Aim |
Return all lines that include the string "scene".

Information provided |
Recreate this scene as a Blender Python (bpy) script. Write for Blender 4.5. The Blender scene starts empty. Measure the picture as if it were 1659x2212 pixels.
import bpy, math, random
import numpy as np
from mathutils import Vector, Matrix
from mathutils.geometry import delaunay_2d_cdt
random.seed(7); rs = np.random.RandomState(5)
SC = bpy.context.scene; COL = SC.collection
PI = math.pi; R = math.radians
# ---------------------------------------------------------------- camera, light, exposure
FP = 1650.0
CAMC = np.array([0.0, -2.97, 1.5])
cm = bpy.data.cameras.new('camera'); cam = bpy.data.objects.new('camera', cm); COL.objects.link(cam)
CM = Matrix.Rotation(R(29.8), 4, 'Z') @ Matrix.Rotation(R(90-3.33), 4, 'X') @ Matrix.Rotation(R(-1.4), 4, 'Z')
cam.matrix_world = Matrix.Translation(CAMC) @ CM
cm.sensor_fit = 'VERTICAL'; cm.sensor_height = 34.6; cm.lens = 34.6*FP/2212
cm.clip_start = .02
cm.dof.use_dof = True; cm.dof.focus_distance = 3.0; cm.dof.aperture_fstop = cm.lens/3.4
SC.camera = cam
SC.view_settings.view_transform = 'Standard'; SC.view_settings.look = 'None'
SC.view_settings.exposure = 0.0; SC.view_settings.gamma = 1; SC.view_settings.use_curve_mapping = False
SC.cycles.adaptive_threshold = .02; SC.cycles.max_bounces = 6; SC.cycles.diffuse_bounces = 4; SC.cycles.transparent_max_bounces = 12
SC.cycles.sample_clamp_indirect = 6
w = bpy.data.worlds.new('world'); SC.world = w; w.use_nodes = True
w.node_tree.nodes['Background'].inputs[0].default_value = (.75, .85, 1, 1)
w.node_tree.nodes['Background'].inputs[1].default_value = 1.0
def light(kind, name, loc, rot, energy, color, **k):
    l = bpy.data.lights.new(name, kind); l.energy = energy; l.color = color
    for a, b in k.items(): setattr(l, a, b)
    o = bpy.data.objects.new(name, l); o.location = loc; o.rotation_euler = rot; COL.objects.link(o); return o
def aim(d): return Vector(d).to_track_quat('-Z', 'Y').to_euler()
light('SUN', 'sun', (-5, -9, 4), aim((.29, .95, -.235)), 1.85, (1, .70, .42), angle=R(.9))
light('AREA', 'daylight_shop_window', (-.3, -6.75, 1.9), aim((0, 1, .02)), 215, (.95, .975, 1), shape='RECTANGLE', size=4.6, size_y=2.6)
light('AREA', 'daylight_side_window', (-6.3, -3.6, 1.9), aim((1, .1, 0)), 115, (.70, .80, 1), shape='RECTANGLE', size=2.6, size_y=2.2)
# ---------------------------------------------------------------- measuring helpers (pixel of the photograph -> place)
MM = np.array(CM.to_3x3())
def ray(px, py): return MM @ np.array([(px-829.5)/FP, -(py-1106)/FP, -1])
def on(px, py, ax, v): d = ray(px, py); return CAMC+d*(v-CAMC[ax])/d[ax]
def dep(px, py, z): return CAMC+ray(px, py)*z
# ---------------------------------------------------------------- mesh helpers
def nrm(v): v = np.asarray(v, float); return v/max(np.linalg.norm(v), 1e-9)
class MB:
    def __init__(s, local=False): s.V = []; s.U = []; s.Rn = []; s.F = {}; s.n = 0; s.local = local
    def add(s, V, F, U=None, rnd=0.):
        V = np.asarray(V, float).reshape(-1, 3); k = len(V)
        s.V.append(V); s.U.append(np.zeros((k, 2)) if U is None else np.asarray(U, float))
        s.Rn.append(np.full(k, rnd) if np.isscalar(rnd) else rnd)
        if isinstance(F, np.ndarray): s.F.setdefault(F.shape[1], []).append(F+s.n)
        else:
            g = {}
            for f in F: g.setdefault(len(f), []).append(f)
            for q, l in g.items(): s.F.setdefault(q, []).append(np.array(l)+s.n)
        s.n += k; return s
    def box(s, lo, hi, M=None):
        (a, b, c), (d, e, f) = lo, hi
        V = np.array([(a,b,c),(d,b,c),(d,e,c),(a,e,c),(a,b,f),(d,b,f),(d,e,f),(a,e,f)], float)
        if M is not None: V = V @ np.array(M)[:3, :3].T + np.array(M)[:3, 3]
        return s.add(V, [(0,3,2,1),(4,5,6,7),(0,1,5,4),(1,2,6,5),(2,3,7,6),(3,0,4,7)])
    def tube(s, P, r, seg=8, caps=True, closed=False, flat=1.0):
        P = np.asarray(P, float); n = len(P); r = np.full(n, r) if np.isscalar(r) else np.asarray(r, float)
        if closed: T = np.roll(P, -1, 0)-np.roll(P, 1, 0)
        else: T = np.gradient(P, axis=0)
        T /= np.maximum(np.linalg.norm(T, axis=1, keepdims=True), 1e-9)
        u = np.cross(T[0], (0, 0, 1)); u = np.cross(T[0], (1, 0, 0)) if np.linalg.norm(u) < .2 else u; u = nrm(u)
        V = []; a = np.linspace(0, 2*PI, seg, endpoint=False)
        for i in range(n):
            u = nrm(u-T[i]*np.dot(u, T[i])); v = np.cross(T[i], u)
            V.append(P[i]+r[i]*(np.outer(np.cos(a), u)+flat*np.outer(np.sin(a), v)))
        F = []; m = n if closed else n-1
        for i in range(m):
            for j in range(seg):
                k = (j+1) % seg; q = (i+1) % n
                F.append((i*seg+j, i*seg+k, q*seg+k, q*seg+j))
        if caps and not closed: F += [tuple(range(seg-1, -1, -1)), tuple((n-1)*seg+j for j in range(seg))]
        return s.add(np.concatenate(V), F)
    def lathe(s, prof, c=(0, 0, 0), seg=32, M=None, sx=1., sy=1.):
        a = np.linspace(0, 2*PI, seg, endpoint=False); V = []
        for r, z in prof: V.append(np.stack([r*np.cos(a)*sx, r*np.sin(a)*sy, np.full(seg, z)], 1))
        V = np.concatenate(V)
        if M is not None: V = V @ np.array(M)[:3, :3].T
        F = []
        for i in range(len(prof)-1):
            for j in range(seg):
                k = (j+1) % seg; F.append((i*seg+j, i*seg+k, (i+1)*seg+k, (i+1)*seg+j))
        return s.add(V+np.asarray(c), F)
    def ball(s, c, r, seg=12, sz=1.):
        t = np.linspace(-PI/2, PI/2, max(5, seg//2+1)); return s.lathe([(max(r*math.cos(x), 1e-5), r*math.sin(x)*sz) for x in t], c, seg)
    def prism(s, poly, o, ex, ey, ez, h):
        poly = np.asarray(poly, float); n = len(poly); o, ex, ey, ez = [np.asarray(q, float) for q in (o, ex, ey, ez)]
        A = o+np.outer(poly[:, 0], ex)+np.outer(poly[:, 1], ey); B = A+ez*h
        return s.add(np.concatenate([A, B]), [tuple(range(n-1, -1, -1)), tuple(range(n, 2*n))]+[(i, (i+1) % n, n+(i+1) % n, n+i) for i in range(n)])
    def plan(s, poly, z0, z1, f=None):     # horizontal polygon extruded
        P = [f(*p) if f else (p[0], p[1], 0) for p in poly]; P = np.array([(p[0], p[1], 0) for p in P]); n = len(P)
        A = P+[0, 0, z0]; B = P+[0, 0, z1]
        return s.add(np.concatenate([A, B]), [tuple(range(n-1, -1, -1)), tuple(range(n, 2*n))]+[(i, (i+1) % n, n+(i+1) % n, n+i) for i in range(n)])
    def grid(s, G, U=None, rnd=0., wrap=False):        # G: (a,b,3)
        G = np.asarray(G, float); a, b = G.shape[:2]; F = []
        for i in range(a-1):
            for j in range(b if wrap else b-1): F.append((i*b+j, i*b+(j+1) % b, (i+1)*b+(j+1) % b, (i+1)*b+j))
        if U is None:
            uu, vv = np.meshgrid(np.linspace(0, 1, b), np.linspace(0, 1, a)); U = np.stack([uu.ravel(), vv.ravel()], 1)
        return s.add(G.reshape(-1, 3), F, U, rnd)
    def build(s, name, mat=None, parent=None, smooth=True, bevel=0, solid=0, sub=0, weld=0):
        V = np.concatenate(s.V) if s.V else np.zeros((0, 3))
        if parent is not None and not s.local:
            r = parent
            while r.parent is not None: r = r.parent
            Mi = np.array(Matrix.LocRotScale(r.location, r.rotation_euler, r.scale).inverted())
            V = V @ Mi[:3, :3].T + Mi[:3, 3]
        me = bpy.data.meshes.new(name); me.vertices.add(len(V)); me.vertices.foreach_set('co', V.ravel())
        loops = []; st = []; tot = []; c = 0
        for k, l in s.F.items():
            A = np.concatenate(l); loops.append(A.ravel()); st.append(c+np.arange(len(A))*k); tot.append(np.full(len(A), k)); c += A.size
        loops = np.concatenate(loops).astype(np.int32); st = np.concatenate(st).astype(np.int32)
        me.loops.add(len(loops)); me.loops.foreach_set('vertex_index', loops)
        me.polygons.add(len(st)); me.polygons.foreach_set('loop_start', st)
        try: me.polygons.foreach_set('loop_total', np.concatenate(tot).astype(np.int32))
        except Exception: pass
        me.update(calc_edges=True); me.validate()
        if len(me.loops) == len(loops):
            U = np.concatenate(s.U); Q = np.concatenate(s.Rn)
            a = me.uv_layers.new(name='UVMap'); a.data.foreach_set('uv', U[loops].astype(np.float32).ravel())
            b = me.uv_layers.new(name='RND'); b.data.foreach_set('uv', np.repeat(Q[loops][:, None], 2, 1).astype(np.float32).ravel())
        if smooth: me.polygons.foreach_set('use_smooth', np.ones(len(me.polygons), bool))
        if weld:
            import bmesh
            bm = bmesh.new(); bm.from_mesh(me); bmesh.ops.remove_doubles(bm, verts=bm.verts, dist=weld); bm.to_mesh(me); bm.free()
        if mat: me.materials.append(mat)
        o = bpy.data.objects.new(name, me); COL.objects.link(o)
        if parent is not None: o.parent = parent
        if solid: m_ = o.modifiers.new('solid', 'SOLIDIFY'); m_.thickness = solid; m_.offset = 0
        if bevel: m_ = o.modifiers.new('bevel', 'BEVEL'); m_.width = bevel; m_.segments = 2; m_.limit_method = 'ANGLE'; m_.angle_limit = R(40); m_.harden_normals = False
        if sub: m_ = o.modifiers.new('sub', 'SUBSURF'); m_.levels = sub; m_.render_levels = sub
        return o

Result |
Recreate this scene as a Blender Python (bpy) script. Write for Blender 4.5. The Blender scene starts empty. Measure the picture as if it were 1659x2212 pixels.
SC = bpy.context.scene; COL = SC.collection